THE REQUEST: Copy, without any alteration, the lines from the one that includes "Build this scene" up to and including the one that includes "return 1024+FP*x/d, 682.5-FP*u/d".

========================================================================

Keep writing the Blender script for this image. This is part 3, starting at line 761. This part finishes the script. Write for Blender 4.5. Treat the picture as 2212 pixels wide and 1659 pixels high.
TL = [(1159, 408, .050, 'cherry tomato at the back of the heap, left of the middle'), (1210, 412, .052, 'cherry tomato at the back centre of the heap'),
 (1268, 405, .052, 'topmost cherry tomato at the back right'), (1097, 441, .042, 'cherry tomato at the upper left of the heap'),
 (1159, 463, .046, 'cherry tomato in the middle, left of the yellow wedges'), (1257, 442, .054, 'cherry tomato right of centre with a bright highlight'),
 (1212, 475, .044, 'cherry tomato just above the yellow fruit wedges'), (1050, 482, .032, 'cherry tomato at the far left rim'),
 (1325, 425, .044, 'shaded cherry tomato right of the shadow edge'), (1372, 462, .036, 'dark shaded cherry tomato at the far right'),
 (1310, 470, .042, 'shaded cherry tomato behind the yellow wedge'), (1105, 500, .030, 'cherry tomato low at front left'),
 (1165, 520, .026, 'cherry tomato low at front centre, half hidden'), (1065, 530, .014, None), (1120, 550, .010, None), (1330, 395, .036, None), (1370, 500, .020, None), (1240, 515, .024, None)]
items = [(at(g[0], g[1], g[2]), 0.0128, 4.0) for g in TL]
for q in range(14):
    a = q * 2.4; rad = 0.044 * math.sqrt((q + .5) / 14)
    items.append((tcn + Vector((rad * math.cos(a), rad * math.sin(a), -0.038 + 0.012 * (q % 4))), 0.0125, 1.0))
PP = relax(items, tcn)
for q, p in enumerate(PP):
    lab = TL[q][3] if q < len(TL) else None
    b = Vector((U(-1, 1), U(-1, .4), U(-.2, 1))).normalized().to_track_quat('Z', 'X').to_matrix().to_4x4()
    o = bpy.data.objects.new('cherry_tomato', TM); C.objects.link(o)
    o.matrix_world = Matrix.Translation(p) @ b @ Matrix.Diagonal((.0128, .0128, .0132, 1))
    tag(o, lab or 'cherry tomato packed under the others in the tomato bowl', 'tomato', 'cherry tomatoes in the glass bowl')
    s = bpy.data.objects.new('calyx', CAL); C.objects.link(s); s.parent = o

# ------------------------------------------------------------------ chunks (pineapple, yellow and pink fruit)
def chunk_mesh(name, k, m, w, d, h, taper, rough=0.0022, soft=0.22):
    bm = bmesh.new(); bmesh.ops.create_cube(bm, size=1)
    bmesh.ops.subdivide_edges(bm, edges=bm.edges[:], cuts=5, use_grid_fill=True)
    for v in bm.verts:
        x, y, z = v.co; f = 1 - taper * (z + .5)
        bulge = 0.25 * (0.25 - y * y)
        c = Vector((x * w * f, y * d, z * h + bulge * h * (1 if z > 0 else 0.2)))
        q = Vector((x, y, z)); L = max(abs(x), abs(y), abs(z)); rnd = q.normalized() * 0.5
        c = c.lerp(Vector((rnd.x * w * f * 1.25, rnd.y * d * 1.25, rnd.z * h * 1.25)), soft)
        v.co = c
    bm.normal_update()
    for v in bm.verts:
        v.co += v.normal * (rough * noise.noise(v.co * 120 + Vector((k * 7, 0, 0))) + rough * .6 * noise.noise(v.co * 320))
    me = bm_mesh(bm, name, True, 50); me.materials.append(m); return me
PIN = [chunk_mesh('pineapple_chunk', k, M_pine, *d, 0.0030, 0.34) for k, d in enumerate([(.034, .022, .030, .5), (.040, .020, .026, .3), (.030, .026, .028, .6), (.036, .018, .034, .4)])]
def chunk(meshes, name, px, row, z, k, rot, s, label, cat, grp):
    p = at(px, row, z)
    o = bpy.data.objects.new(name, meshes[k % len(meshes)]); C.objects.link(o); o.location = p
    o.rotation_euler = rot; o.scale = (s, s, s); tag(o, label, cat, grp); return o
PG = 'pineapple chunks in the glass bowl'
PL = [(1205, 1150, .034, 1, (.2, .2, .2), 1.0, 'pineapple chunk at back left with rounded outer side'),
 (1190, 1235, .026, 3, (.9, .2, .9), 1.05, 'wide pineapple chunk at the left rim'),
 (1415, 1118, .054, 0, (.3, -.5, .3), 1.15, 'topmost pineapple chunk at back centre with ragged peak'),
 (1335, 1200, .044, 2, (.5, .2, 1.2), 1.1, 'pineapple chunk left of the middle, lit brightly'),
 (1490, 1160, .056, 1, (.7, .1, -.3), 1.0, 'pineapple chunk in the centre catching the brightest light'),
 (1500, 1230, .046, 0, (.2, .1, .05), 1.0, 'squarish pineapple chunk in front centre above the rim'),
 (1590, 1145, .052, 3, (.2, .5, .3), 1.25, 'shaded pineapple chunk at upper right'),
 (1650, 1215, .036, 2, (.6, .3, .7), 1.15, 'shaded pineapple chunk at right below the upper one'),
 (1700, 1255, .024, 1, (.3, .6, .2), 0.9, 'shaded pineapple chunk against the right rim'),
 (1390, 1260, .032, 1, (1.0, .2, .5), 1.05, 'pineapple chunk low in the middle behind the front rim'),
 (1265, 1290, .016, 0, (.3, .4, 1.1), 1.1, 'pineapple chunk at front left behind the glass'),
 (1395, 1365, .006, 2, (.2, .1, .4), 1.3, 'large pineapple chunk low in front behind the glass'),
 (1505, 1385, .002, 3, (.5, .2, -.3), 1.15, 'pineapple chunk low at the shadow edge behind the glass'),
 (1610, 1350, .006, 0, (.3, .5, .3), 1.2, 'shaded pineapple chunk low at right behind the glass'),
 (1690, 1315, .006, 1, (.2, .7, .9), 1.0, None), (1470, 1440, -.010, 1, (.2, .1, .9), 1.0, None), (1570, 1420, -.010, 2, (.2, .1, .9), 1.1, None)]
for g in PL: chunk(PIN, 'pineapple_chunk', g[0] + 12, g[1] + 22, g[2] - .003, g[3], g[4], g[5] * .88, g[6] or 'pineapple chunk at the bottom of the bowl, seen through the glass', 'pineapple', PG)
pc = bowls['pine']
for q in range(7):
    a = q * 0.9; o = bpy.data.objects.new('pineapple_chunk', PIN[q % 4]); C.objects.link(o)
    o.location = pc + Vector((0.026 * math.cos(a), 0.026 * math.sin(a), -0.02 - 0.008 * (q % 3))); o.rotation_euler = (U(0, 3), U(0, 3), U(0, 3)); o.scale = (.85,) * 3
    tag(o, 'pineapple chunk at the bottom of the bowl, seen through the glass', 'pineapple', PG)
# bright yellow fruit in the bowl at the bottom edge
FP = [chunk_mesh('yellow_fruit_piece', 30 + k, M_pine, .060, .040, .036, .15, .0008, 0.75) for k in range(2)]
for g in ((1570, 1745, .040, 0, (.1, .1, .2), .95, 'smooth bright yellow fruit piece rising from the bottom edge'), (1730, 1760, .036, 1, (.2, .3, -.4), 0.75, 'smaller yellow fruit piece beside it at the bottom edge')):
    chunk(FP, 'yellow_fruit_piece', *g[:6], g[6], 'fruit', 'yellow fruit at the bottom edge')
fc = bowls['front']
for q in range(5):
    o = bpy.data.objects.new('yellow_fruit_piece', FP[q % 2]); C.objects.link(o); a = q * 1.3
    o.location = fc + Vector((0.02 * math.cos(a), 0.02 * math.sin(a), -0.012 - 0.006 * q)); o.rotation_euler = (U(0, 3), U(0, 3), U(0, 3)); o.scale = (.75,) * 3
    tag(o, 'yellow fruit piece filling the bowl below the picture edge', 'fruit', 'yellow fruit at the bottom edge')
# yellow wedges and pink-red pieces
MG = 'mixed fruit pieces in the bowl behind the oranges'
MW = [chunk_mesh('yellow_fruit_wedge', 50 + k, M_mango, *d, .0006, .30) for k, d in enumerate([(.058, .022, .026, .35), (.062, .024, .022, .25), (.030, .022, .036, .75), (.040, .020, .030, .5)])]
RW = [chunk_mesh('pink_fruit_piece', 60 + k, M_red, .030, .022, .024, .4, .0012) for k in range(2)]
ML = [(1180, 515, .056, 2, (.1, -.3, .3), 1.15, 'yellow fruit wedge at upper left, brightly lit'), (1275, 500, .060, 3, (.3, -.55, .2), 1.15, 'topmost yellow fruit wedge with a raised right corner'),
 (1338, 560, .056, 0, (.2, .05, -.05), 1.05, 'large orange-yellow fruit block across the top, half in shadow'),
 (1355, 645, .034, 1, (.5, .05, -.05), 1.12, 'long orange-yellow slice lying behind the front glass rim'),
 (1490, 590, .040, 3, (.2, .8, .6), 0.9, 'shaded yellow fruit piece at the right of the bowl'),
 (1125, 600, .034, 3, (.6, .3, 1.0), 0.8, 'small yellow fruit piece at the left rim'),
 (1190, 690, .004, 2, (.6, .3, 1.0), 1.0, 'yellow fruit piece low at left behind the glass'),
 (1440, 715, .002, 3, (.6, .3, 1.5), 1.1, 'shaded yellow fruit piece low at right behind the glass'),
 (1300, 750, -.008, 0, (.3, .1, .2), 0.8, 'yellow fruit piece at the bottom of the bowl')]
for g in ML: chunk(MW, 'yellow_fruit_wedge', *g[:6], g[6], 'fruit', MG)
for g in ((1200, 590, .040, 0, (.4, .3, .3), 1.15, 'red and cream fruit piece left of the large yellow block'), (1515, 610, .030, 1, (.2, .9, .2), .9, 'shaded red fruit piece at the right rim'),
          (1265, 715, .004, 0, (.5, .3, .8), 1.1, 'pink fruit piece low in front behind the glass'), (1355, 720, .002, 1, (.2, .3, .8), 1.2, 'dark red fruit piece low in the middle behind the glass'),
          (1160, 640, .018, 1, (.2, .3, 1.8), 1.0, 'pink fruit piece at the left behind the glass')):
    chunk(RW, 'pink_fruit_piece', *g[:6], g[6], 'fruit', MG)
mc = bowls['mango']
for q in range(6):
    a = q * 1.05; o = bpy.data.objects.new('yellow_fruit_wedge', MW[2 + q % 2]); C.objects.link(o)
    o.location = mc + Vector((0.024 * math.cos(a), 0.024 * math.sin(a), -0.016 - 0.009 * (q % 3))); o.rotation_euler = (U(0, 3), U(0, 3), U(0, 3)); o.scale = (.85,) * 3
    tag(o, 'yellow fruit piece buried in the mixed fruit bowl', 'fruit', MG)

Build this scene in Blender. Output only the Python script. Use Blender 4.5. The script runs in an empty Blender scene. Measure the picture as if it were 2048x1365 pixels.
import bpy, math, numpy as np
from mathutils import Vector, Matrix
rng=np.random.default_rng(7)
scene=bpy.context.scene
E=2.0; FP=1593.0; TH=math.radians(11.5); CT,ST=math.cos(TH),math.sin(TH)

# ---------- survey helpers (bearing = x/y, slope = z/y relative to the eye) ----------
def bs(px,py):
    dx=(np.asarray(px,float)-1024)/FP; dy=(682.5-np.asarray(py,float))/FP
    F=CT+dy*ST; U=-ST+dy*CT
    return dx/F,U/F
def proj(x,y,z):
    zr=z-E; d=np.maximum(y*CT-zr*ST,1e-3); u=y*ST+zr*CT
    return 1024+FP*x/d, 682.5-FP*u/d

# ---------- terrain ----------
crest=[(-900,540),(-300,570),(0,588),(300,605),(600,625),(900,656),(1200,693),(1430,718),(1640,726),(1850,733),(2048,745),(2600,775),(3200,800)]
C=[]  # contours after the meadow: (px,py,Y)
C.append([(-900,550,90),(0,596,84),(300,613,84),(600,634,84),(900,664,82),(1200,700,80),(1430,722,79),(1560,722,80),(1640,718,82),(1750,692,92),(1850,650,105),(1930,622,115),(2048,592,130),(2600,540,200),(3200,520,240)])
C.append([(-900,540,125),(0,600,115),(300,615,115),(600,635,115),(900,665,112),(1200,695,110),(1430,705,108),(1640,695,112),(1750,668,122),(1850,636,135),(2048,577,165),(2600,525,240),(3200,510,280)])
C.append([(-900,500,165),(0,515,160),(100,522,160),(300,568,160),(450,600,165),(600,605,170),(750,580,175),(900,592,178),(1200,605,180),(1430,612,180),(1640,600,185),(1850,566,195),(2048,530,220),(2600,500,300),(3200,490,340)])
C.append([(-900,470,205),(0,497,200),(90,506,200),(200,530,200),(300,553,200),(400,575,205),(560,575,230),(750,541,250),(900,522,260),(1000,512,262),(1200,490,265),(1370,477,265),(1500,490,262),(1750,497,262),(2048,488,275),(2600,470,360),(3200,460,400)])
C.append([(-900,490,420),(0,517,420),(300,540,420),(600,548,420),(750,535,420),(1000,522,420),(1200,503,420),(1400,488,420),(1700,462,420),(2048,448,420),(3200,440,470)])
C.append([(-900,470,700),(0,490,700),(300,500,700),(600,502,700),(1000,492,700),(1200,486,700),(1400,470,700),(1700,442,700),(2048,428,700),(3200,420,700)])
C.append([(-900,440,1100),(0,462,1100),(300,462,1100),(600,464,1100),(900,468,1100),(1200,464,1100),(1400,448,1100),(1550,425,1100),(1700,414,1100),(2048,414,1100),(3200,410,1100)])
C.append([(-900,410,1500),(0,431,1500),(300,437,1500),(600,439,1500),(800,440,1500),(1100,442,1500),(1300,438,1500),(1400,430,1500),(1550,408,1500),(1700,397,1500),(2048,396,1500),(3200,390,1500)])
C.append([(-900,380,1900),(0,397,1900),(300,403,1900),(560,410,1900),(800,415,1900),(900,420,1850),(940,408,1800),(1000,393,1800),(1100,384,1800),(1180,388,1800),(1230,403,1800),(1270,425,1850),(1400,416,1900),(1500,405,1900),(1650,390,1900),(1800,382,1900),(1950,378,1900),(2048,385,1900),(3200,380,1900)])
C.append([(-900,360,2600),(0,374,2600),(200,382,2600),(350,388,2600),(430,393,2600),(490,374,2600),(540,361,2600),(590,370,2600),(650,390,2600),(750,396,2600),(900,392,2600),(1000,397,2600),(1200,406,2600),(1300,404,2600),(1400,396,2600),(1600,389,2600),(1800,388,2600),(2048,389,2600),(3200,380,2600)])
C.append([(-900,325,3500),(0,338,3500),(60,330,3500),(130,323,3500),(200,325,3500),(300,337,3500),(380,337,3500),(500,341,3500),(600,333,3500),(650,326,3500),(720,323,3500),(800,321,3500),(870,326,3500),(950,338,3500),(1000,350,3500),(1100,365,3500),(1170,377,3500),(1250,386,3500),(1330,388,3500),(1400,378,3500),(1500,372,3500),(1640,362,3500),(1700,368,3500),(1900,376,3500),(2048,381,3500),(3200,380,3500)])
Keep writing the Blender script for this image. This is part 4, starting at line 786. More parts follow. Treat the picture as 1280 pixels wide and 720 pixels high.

========================================================================

TASK SOLUTION:
Build this scene in Blender. Output only the Python script. Use Blender 4.5. The script runs in an empty Blender scene. Measure the picture as if it were 2048x1365 pixels.
import bpy, math, numpy as np
from mathutils import Vector, Matrix
rng=np.random.default_rng(7)
scene=bpy.context.scene
E=2.0; FP=1593.0; TH=math.radians(11.5); CT,ST=math.cos(TH),math.sin(TH)

# ---------- survey helpers (bearing = x/y, slope = z/y relative to the eye) ----------
def bs(px,py):
    dx=(np.asarray(px,float)-1024)/FP; dy=(682.5-np.asarray(py,float))/FP
    F=CT+dy*ST; U=-ST+dy*CT
    return dx/F,U/F
def proj(x,y,z):
    zr=z-E; d=np.maximum(y*CT-zr*ST,1e-3); u=y*ST+zr*CT
    return 1024+FP*x/d, 682.5-FP*u/d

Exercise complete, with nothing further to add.